» RECORDED DATA
--------------------
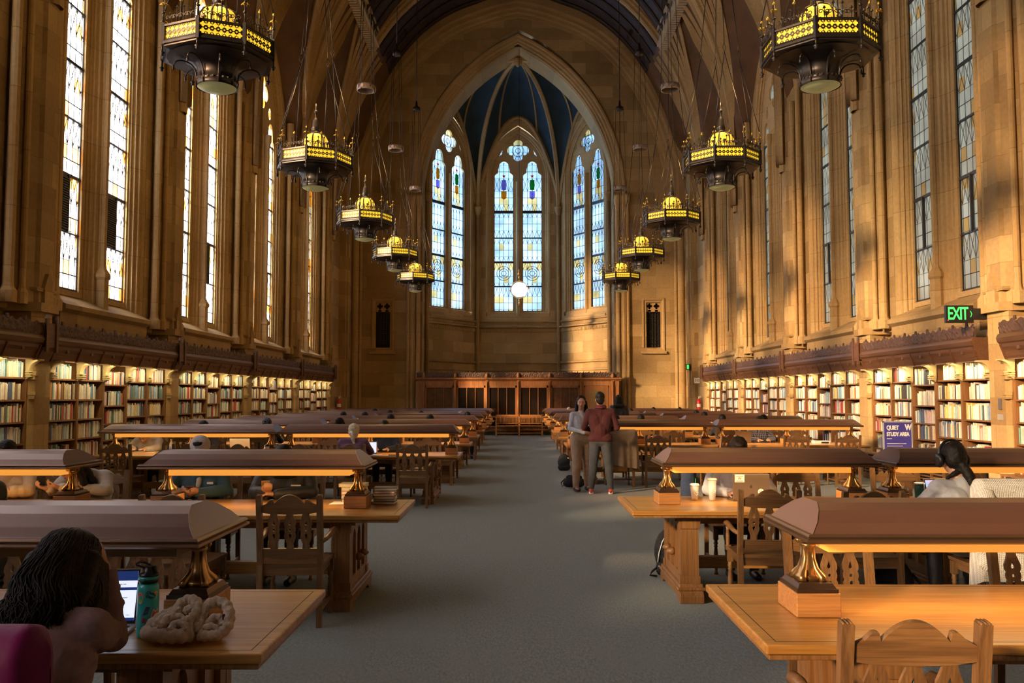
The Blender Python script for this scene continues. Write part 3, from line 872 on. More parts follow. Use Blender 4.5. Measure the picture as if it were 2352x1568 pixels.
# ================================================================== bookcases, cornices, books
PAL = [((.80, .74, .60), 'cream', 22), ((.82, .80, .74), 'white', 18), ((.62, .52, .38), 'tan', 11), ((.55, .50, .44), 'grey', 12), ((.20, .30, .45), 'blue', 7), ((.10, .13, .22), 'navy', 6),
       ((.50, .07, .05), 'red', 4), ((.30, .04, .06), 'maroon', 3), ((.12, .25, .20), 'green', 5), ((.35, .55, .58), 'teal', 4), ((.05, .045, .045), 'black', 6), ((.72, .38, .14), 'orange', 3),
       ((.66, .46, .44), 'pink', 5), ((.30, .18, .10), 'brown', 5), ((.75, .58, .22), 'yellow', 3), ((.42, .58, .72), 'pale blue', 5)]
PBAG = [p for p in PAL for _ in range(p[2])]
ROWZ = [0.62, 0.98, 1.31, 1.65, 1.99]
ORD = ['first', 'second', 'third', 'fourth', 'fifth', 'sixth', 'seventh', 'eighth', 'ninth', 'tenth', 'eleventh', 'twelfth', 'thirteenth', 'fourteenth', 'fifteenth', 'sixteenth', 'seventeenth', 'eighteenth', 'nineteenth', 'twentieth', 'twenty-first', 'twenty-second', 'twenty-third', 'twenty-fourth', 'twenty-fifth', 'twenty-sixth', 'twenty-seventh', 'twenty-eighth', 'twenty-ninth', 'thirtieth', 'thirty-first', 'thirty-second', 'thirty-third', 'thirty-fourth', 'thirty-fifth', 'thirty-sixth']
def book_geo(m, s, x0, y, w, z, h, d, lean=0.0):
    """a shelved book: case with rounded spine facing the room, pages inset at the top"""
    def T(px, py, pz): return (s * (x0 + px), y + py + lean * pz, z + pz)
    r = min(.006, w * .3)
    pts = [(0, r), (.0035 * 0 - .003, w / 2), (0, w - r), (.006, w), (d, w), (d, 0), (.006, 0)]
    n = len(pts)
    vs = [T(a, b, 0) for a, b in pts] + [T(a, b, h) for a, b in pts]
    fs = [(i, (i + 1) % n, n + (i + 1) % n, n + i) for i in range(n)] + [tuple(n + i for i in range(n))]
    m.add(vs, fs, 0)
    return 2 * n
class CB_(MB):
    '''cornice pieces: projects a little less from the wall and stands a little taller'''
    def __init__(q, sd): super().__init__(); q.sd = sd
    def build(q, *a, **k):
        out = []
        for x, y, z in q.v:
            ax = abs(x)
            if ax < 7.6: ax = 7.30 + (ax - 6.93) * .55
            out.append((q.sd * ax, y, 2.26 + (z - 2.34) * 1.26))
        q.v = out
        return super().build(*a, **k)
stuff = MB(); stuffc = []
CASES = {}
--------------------
» REQUIREMENTS
Identify and list each line with the word "from".

» REPLY TO THE TASK
The Blender Python script for this scene continues. Write part 3, from line 872 on. More parts follow. Use Blender 4.5. Measure the picture as if it were 2352x1568 pixels.
    '''cornice pieces: projects a little less from the wall and stands a little taller'''